サイト構築➡自社ブランドイメージのデザインを実現できるのか
データの移管➡CSV形式で一括移管する方法
ドメイン切替➡DNSレコードを変更する方法
オリジナルデザインでブランドイメージを訴求するようなこだわりのあるECサイトを構築できるASP・クラウドEC型のカートシステムも開発されており、大手企業も数多く採用しています。
構築可能なデザインについては、公開されている導入事例を確認するようにしてください。
データの移管での注意点は、会員情報のパスワード・クレジットカード情報を引き継げない点です。
新システムで会員自身に再登録して頂かないといけなくなりますので、再登録を促す必要があります。

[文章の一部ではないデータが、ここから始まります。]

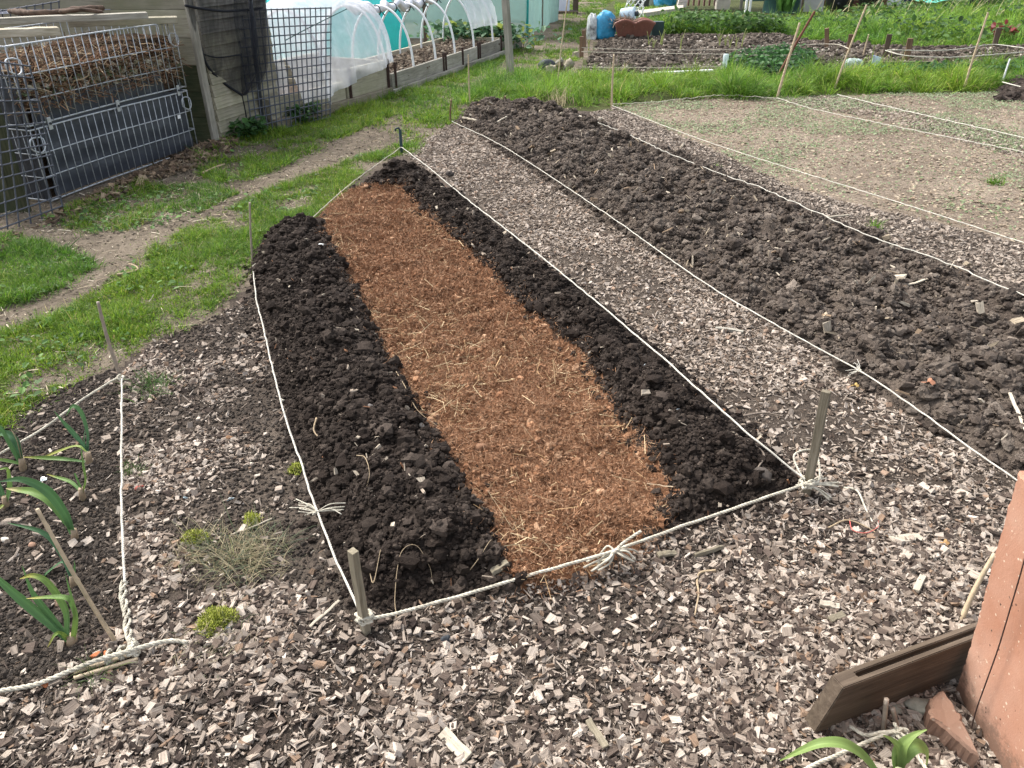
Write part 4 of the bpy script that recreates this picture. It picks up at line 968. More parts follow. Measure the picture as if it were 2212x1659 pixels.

ドメインについては、ECの担当者・運営者であっても、これまでどんな管理をされてきたのかを意外と知らないケースが存在します。
不明な場合にはメインの所有者を確認し、DNSコードを変更する方法を確認しておくことで、切り替え時に慌てる必要が無くなります。
ソーシャルギフトサービスを利用する
すぐにソーシャルギフトを導入したい場合には、既存のサービスを利用すると良いでしょう。
ソーシャルギフトサービスとは「ECモール」のようなものであり、複数の店舗が商品を掲載しています。
ここに出店することで、サービス自体が持つ集客力も利用でき、販路の拡大も期待できます。
デメリットとして挙げられるのは、サービスを利用する際に掛かる販売手数料です。
自社システムを一から開発するコスト・手間と比較する場合にはメリットが大きいといえるでしょう。